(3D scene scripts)
╭──
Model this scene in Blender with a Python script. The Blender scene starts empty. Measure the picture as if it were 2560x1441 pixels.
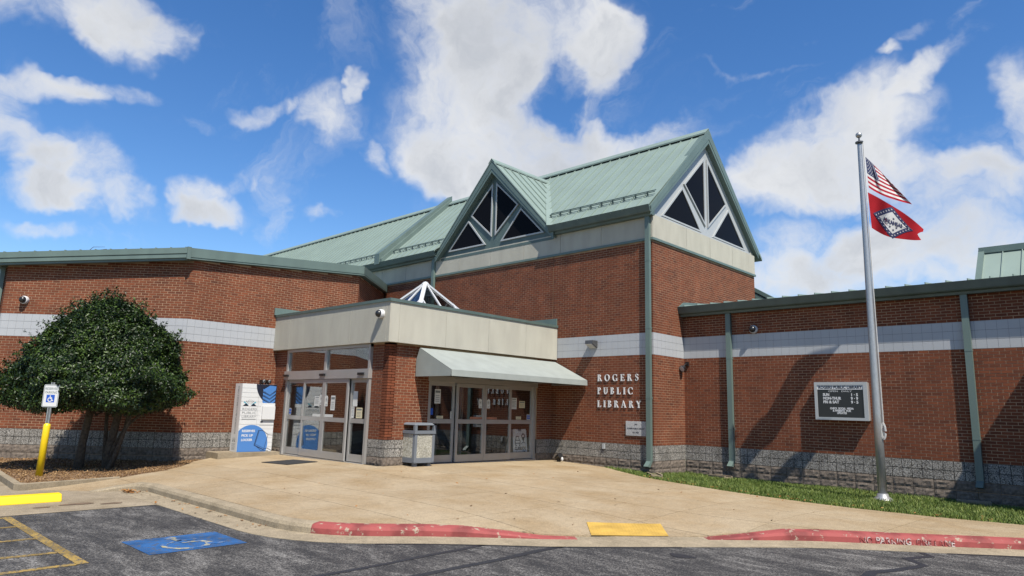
import bpy, bmesh, math, random
import numpy as np
from mathutils import Vector, Matrix
random.seed(7); rng = np.random.default_rng(11)
scene = bpy.context.scene
col = scene.collection

# ------------------------------------------------------------------ camera
CAM = Vector((9.9514, -16.0250, 0.8619))
cR = Vector((0.72485106, 0.6883591, 0.02743525))
cU = Vector((0.10188178, -0.14649916, 0.98395025))
cF = Vector((-0.68133035, 0.71042223, 0.17632132))
cam = bpy.data.cameras.new('camera')
cam.sensor_width = 36.0
cam.lens = 1688.6 / 2560 * 36
cam.clip_start = 0.1
cam.clip_end = 3000
cam_o = bpy.data.objects.new('camera', cam)
m3 = Matrix((cR, cU, -cF)).transposed()
cam_o.matrix_world = Matrix.Translation(CAM) @ m3.to_4x4()
col.objects.link(cam_o)
scene.camera = cam_o

# ------------------------------------------------------------------ world, sun, exposure
SUN = Vector((1.0, -0.45, 1.64)).normalized()          # towards the sun
SUN_EL = math.asin(SUN.z)
SUN_ROT = math.atan2(SUN.x, SUN.y)
SKY_STRENGTH = 0.098
scene.view_settings.view_transform = 'Standard'
scene.view_settings.look = 'None'
scene.view_settings.gamma = 1.0
scene.view_settings.use_curve_mapping = False
scene.view_settings.exposure = 0.72

sun = bpy.data.lights.new('sun', 'SUN')
sun.energy = 5.0
sun.angle = math.radians(0.53)
sun.color = (1.0, 0.945, 0.85)
sun_o = bpy.data.objects.new('sun', sun)
sun_o.rotation_euler = (-SUN).to_track_quat('-Z', 'Y').to_euler()
sun_o.location = (20, -9, 33)
col.objects.link(sun_o)

world = bpy.data.worlds.new('World')
scene.world = world
world.use_nodes = True
BLOBS = [
 (1.322, 7.854, 0.123, -10.331, 6.723, -23.221, 0.95),
 (7.097, 22.968, 2.685, -8.403, 9.717, -21.79, 0.85),
 (-3.442, 20.733, -16.491, -22.684, -40.785, -30.333, 0.7),
 (2.722, 18.634, -2.088, -18.691, -1.472, -51.375, 0.82),
 (5.651, 17.5, 3.464, -15.787, 26.844, -57.701, 0.75),
 (3.165, 27.5, -1.998, -8.703, -0.475, -27.162, 0.82),
 (3.093, 14.81, -1.491, -6.234, -1.4, -22.722, 1.0),
 (2.704, 19.026, -1.536, -10.107, -2.23, -36.714, 0.95),
 (4.316, 19.397, 2.441, -10.104, 12.892, -56.498, 0.95),
 (8.727, 34.351, -6.807, -13.415, -8.058, -45.973, 0.65),
 (8.107, 19.274, 2.03, -5.385, 6.764, -27.42, 0.88),
 (17.466, 47.151, -11.362, -14.52, -3.364, -37.743, 0.7),
 (21.094, 39.465, 3.692, -6.16, 7.626, -28.591, 0.8),
 (33.39, 55.965, 4.875, -11.645, 14.68, -60.652, 0.7),
 (7.123, 16.257, 1.683, -10.6, 13.525, -59.272, 0.65),
 (10.315, 18.283, 4.537, -13.488, 28.927, -56.399, 0.82),
 (3.501, 15.911, -11.386, -15.868, -10.999, -19.934, 0.85),
 (59.309, 90.936, 7.398, -14.73, 17.364, -46.505, 0.8),
 (42.315, 61.314, 4.747, -11.341, 13.784, -46.196, 0.7),
 (7.715, 42.423, -18.874, -39.107, -28.078, -72.203, 0.58),
 (4.249, 19.464, 2.458, -11.993, 15.945, -83.19, 0.8),
 (7.06, 7.894, 0.444, -3.199, 3.706, -8.455, 1.15),
 (6.018, 5.265, 0.161, -5.02, 5.783, -12.467, 1.15),
 (6.54, 7.484, 0.437, -3.177, 3.806, -11.551, 1.15),
 (5.175, 5.031, 0.213, -3.749, 4.561, -15.411, 1.15),
 (17.417, 12.754, 0.096, -5.335, 6.183, -14.188, 1.0),
 (7.214, 4.393, 0.495, -7.283, 12.545, -32.999, 0.95),
 (8.233, 6.401, 0.1, -4.886, 5.865, -18.064, 1.05),
 (8.553, 8.028, 0.31, -4.193, 4.95, -13.435, 1.1),
 (20.981, 20.438, -4.355, -10.418, 5.929, -21.43, -0.75),
 (10.104, 2.175, 3.504, 3.58, 6.826, -14.391, 1.1),
 (15.053, 1.911, 4.58, 3.685, 7.223, -15.063, 1.1),
 (14.728, -0.407, 5.928, 23.357, 25.676, -46.953, 0.85),
 (12.658, 5.096, -0.552, -5.101, 6.301, -23.336, 1.0),
 (8.903, 2.415, -1.281, -10.062, 7.689, -30.905, 0.95),
 (8.423, 2.566, 0.637, 0.081, 4.021, -16.566, 0.95),
 (9.577, 1.972, -0.698, -3.343, 4.381, -21.578, 0.85),
 (49.337, 6.143, -4.194, -5.055, 5.989, -16.697, 1.0),
 (21.389, 1.736, 4.264, 5.876, 44.01, -84.099, 0.7),
 (10.727, 5.179, -0.741, -47.45, 48.123, -123.123, 0.62),
 (18.785, 2.851, -1.521, -7.611, 9.335, -33.128, 0.9),
 (64.284, 16.899, -4.14, -41.777, 48.627, -116.294, 0.8),
 (7.131, 2.319, -0.393, -2.739, 3.937, -26.403, 0.8),
 (30.421, -2.684, 11.043, 38.574, 45.759, -80.286, 0.65),
]
def build_world():
    nt = world.node_tree
    nt.nodes.clear()
    N, L = nt.nodes, nt.links
    def node(t, **kw):
        n = N.new(t)
        for k, v in kw.items(): setattr(n, k, v)
        return n
    def math_n(op, a, b=None, c=None, clamp=False):
        n = node('ShaderNodeMath', operation=op, use_clamp=clamp)
        for i, v in enumerate((a, b, c)):
            if v is None: continue
            if isinstance(v, (int, float)): n.inputs[i].default_value = v
            else: L.new(v, n.inputs[i])
        return n.outputs[0]
    def vmath(op, a, b=None, s=None):
        n = node('ShaderNodeVectorMath', operation=op)
        for i, v in enumerate((a, b)):
            if v is None: continue
            if isinstance(v, (tuple, list)): n.inputs[i].default_value = v
            else: L.new(v, n.inputs[i])
        if s is not None: n.inputs['Scale'].default_value = s
        return n.outputs['Value'] if op in ('DOT_PRODUCT', 'LENGTH') else n.outputs[0]
    def noise(vec, scale, detail, rough=0.55, dist=0.0):
        n = node('ShaderNodeTexNoise')
        n.inputs['Scale'].default_value = scale
        n.inputs['Detail'].default_value = detail
        n.inputs['Roughness'].default_value = rough
        n.inputs['Distortion'].default_value = dist
        L.new(vec, n.inputs['Vector'])
        return n
    d = node('ShaderNodeTexCoord').outputs['Generated']
    d = vmath('NORMALIZE', d)
    sky = node('ShaderNodeTexSky', sky_type='NISHITA')
    sky.sun_disc = False
    sky.sun_elevation = SUN_EL
    sky.sun_rotation = SUN_ROT
    sky.altitude = 300
    sky.air_density = 1.0
    sky.dust_density = 0.25
    sky.ozone_density = 2.2
    hs = node('ShaderNodeHueSaturation')
    hs.inputs['Hue'].default_value = 0.506
    hs.inputs['Saturation'].default_value = 1.28
    hs.inputs['Value'].default_value = 1.04
    L.new(sky.outputs[0], hs.inputs['Color'])
    # clouds: soft masses at fixed directions, their edges broken up by noise
    w1 = vmath('SUBTRACT', noise(d, 3.2, 3.0).outputs['Color'], (0.5, 0.5, 0.5))
    w2 = vmath('SUBTRACT', noise(d, 11.0, 4.0, 0.6).outputs['Color'], (0.5, 0.5, 0.5))
    dw = vmath('ADD', d, vmath('SCALE', w1, s=0.15))
    dw = vmath('ADD', dw, vmath('SCALE', w2, s=0.085))
    total = None
    for b in BLOBS:
        a1 = vmath('DOT_PRODUCT', dw, tuple(b[0:3]))
        a2 = vmath('DOT_PRODUCT', dw, tuple(b[3:6]))
        r2 = math_n('MULTIPLY_ADD', a1, a1, math_n('MULTIPLY', a2, a2))
        g = math_n('MULTIPLY_ADD', r2, -b[6] * 0.60, b[6])
        g = math_n('MAXIMUM', g, 0.0) if b[6] > 0 else math_n('MINIMUM', g, 0.0)
        total = g if total is None else math_n('ADD', total, g)
    # away from the view the same kind of broken cloud goes on
    dome = vmath('DOT_PRODUCT', d, tuple(cF))
    outside = node('ShaderNodeMapRange', interpolation_type='SMOOTHSTEP')
    outside.inputs['From Min'].default_value = 0.66
    outside.inputs['From Max'].default_value = 0.45
    L.new(dome, outside.inputs['Value'])
    big = noise(dw, 2.3, 3.0).outputs['Fac']
    gen = math_n('MULTIPLY', math_n('MAXIMUM', math_n('MULTIPLY_ADD', big, 5.0, -2.9), 0.0), outside.outputs[0])
    total = math_n('ADD', total, gen)
    total = math_n('MINIMUM', total, 1.45)
    fb = noise(dw, 8.5, 12.0, 0.60, 0.25).outputs['Fac']
    fine = noise(dw, 24.0, 6.0, 0.65, 0.5).outputs['Fac']
    dens = math_n('MULTIPLY_ADD', math_n('SUBTRACT', fb, 0.5), 2.7, total)
    dens = math_n('MULTIPLY_ADD', math_n('SUBTRACT', fine, 0.5), 0.75, dens)
    al = node('ShaderNodeMapRange', interpolation_type='SMOOTHSTEP')
    al.inputs['From Min'].default_value = 0.04
    al.inputs['From Max'].default_value = 1.62
    L.new(dens, al.inputs['Value'])
    pres = node('ShaderNodeMapRange', interpolation_type='SMOOTHSTEP')
    pres.inputs['From Min'].default_value = 0.02
    pres.inputs['From Max'].default_value = 0.75
    L.new(total, pres.inputs['Value'])
    alpha = math_n('MULTIPLY', math_n('MULTIPLY', al.outputs[0], pres.outputs[0]), 0.95)
    # thin high streaks drawn out along one wind direction
    mp = node('ShaderNodeMapping')
    mp.inputs['Rotation'].default_value = (0.35, -0.5, 0.9)
    mp.inputs['Scale'].default_value = (2.2, 9.0, 7.0)
    L.new(dw, mp.inputs[0])
    ci = noise(mp.outputs[0], 1.0, 8.0, 0.62, 0.6).outputs['Fac']
    cm = node('ShaderNodeMapRange', interpolation_type='SMOOTHSTEP')
    cm.inputs['From Min'].default_value = 0.50; cm.inputs['From Max'].default_value = 0.80
    L.new(ci, cm.inputs['Value'])
    pt = node('ShaderNodeMapRange', interpolation_type='SMOOTHSTEP')
    pt.inputs['From Min'].default_value = 0.42; pt.inputs['From Max'].default_value = 0.66
    L.new(noise(d, 1.9, 2.0).outputs['Fac'], pt.inputs['Value'])
    alpha = math_n('MAXIMUM', alpha, math_n('MULTIPLY', math_n('MULTIPLY', cm.outputs[0], pt.outputs[0]), 0.55))
    # light and grey inside the cloud: thick middles grey, lumps by noise
    lump = noise(dw, 5.0, 6.0, 0.55).outputs['Fac']
    thick = node('ShaderNodeMapRange', interpolation_type='SMOOTHSTEP')
    thick.inputs['From Min'].default_value = 0.85
    thick.inputs['From Max'].default_value = 2.3
    L.new(math_n('MULTIPLY_ADD', math_n('SUBTRACT', lump, 0.5), 2.6, dens), thick.inputs['Value'])
    ramp = node('ShaderNodeMixRGB')
    ramp.inputs[1].default_value = (0.515, 0.52, 0.525, 1)
    ramp.inputs[2].default_value = (0.345, 0.36, 0.385, 1)
    L.new(thick.outputs[0], ramp.inputs[0])
    skycol = vmath('SCALE', hs.outputs[0], s=SKY_STRENGTH)
    mix = node('ShaderNodeMixRGB')
    L.new(alpha, mix.inputs[0]); L.new(skycol, mix.inputs[1]); L.new(ramp.outputs[0], mix.inputs[2])
    # strength 0.1 on the Background: the cloud colours above are given for a strength of 1
    up = vmath('SCALE', mix.outputs[0], s=10.0)
    bg = node('ShaderNodeBackground')
    bg.inputs['Strength'].default_value = 0.1
    L.new(up, bg.inputs['Color'])
    out = node('ShaderNodeOutputWorld')
    L.new(bg.outputs[0], out.inputs['Surface'])
build_world()

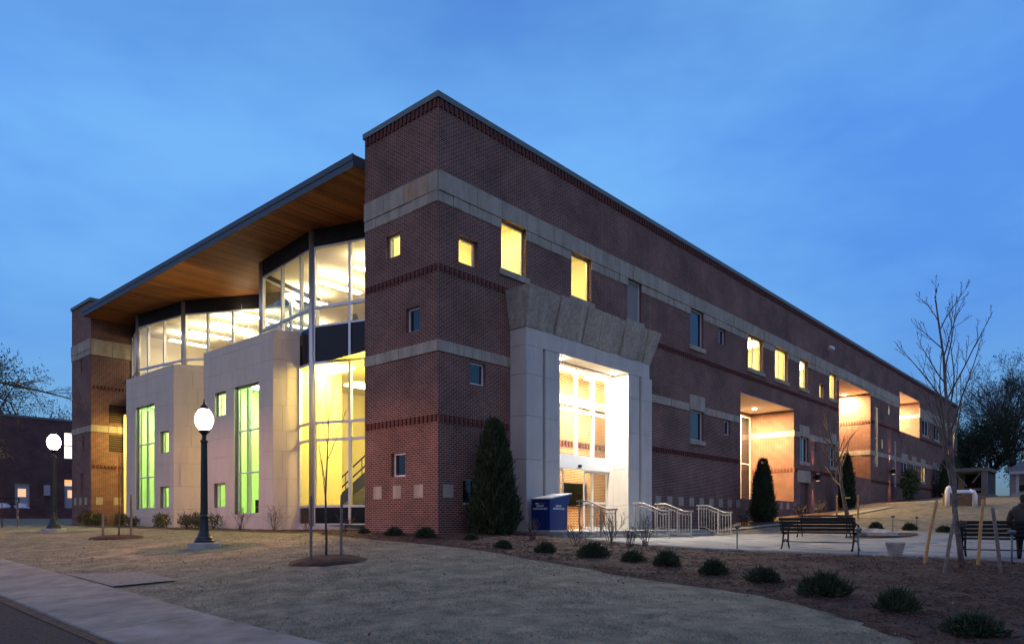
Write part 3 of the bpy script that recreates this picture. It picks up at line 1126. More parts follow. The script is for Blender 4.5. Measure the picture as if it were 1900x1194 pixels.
# recess glazing and lamps
for i, (a, b, c, e, dd) in enumerate(REC):
    window(Fr((0, dd), (1, 0), (0, -1)), a + .4, b - .25, c + .05, e - .3, 0, 4, dep=-.06, ft=.09, name='recess_window', frame_mat=M_WHITEFR, transoms=[c + (e - c) * .42])


def downlight(name, label, x, y, z, energy, color, lens, group, r=.13):
    t = empty(name, (x, y, z))
    tag(t, label, 'lamp', group)
    MB().lathe([(r * 1.25, -.03), (r * 1.3, 0)], 14).build('trim_ring', M_ALU, t)
    MB().lathe([(r, -.055), (r, -.035)], 14).build('lens', lens, t)
    add_light('bulb', 'AREA', (0, 0, -.09), energy, color, t, shape='DISK', size=r * 2)
    return t


downlight('recess_lamp', 'glaring ceiling lamp in the lowest lit brick recess', 26.8, 1.5, 7.20, 760, (1, .64, .28), E_LENSW, 'recess ceiling lamps')
downlight('recess_lamp', 'glaring ceiling lamp in the tall middle brick recess', 44.1, 1.7, 10.34, 760, (1, .63, .28), E_LENSW, 'recess ceiling lamps')
downlight('recess_lamp', 'ceiling lamp in the small high brick recess farthest along the facade', 58.3, 1.8, 11.62, 900, (1, .66, .32), E_LENSW, 'recess ceiling lamps')

# ---- entrance portal
pw = MB()
PF = Fr((0, -.72), (1, 0), (0, -1))
for (u0, u1, d0, d1, z0, z1) in ((3.28, 4.14, -.72, 0, .1, 6.30), (4.14, 4.31, -.72, -.14, .1, 6.30), (4.31, 5.11, -.72, -.02, .1, 6.30),
                                 (9.52, 10.32, -.72, -.02, .1, 6.30), (10.32, 10.47, -.72, -.14, .1, 6.30), (10.47, 11.28, -.72, 0, .1, 6.30)):
    zs = [z0, 1.05, 2.5, 3.95, 5.35, z1]
    for c, e in zip(zs, zs[1:]):
        MB().box(PF, u0 + .002, u1 - .002, d0, d1, c + .004, e - .004).build('jamb_stone', M_CAST, LIB, bevel=.006)
us = [3.28, 5.2, 7.3, 9.4, 11.1]
for a, b in zip(us, us[1:]):
    MB().box(PF, a + .003, b - .003, -.72, -.01, 6.305, 6.90).build('frieze_stone', M_CAST, LIB, bevel=.006)
# keyed lintel of leaning voussoirs: bottom and top positions, proud or set back
VS = [(3.24, 4.24, 3.00, 4.22, 0), (4.24, 4.76, 4.22, 4.76, 1), (4.76, 5.94, 4.76, 5.76, 0), (5.94, 6.38, 5.76, 6.35, 1), (6.38, 7.35, 6.35, 7.22, 0), (7.35, 8.26, 7.22, 8.24, 0),
      (8.26, 8.86, 8.24, 8.80, 1), (8.86, 10.0, 8.80, 9.82, 0), (10.0, 10.56, 9.82, 10.46, 1), (10.56, 11.14, 10.46, 11.42, 0)]
for (b0, b1, t0, t1, rec) in VS:
    v = MB()
    db, dt = (.02 - .07 * rec, .40 - .07 * rec)
    zt = 8.18 + rng.uniform(-.012, .012)
    zb = 6.88 + rng.uniform(-.015, .015)
    g = .006
    P8 = [PF.p(b0 + g, -.72, zb), PF.p(b1 - g, -.72, zb), PF.p(b1 - g, db, zb), PF.p(b0 + g, db, zb),
          PF.p(t0 + g, -.72, zt), PF.p(t1 - g, -.72, zt), PF.p(t1 - g, dt, zt), PF.p(t0 + g, dt, zt)]
    v.v = P8
    v.f = [(0, 3, 2, 1), (4, 5, 6, 7), (0, 1, 5, 4), (1, 2, 6, 5), (2, 3, 7, 6), (3, 0, 4, 7)]
    v.build('voussoir', M_ROUGH, LIB, bevel=.02)
# portal reveal: cast stone lining back to the glazing line
mb = MB()
mb.box(FW, 4.95, 5.108, .002, .30, .1, 6.26)
mb.box(FW, 9.522, 9.68, .002, .30, .1, 6.26)
mb.box(FW, 4.95, 9.68, .002, .30, 6.262, 6.4)
mb.build('portal_lining', M_CAST, LIB)
# portal glazing at y = .28
GF = Fr((0, .28), (1, 0), (0, -1))
ent = empty('entrance_glazing', (7.3, .28, .1), 0, LIB)
einv = Matrix.Translation(-Vector((7.3, .28, .1)))


def epart(name, mat, u0, u1, d0, d1, z0, z1):
    o = MB().box(GF, u0, u1, d0, d1, z0, z1).build(name, mat, ent)
    o.matrix_parent_inverse = einv
    return o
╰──
## Exercise prompt
From the first line of the material down to the line containing "col = scene.collection", inclusive, return each line exactly, skipping any picture.

## The answer
Model this scene in Blender with a Python script. The Blender scene starts empty. Measure the picture as if it were 2560x1441 pixels.
import bpy, bmesh, math, random
import numpy as np
from mathutils import Vector, Matrix
random.seed(7); rng = np.random.default_rng(11)
scene = bpy.context.scene
col = scene.collection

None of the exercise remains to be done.